Japanese Racial Hierarchy

Japanese constitution states that there will be no political, social and other discrimination based on the issue of race, but the Japanese society seems to be quite hierarchical in nature, where some races have a better standing, at least as far as social prestige go, than the others. Between 12th century and 19th century, Japan had the 4 tier social system. However, there were some people above and below the 4 tiers.

Racial minorities and the geishas stood at the lower ranks of the society. At the top of the society were the emperors, the daimyos etc. Later with the abolition of the feudal society, the professional class of samurais ceased to exist, but the racial hierarchy continued, with the Japanese belonging to the upper rank.

In The feudal period, Japanese society had a 4 tier hierarchical structure, consisting of

  • The Samurai
  • The peasants
  • The artisans
  • The merchants

Japanese Racial Hierarchy

The Samurai

Samurais are the warrior group that dominated the social structure of the feudal Japanese society. They were only 10% of the total population but held tremendous power along with their daimyo over lords, who were above the 4 tiered structures.

The Peasants

Right next to the samurais, in the hierarchical set up, was the peasants. The Confucian philosophy claims that the peasants belong to a higher rank than the artisans or the merchants, because peasants are the people who produce food for the society as a whole.

The Artisans

In the third step of the social ladder stood the artisans. They lived in the main cities, segregated from both the samurais and the merchants. Even the sword makers of the samurais were considered as lower class than the peasants.

The Merchants

The merchants belonged to the last section of the societal ladder. In traditional Japanese society, merchants were considered parasites, as it was believed that they live off the production of peasants and artisans.

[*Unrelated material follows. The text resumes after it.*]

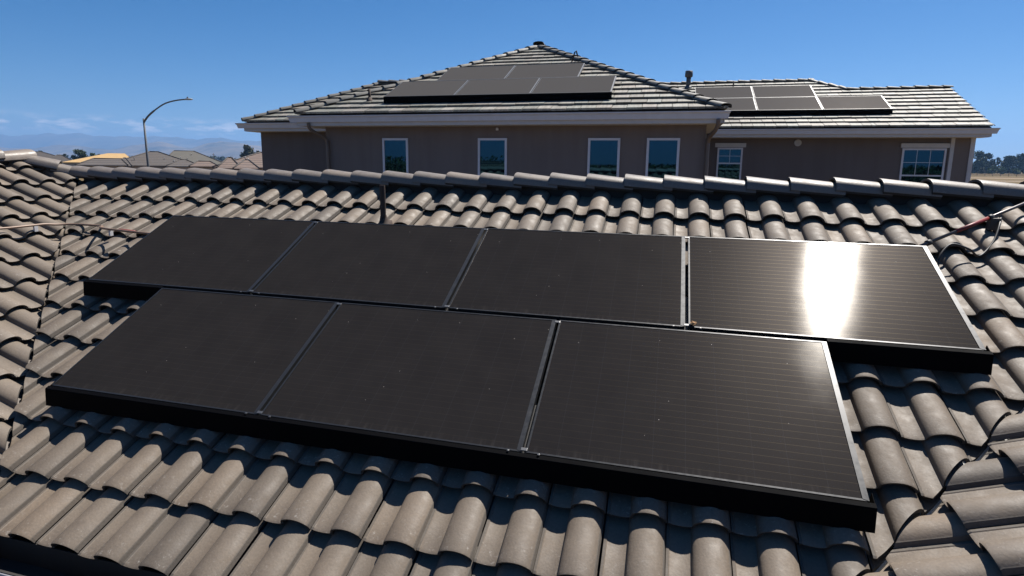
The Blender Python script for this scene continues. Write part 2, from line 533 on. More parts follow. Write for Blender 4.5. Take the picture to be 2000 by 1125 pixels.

Above this hierarchy was the emperor, the shogun and the daimyos. The shogun was the most powerful military ruler. And below this hierarchy were the ethnic group. Even in the modern period, the ethnic groups stand at the lower ranks of the ladder. Some of the racial minorities are as follows.

  • Ainu- They are an indigenous group of people who mainly live in Hokkaido. In the Meiji period, the Japanese government attempted to absorb the Ainu people in the mainstream of Japanese society, but in the process outlawed their language. Some of the Ainus were also treated like slaves in the Japanese fishing industries.
  • Ryukyuan- The Ryukyuan people lived in an independent place but in the year 1609, the land became a part of the Satsuma domain. At present, they are the largest minority group in Japan and a majority of them live in Okinawa.
  • Korean- The permanently residing Koreans of Japan are known as Joseon or of south Koran origin. Most of them came to Japan during the colonial period.

There are some other racial minorities to in the Japanese hierarchical set up.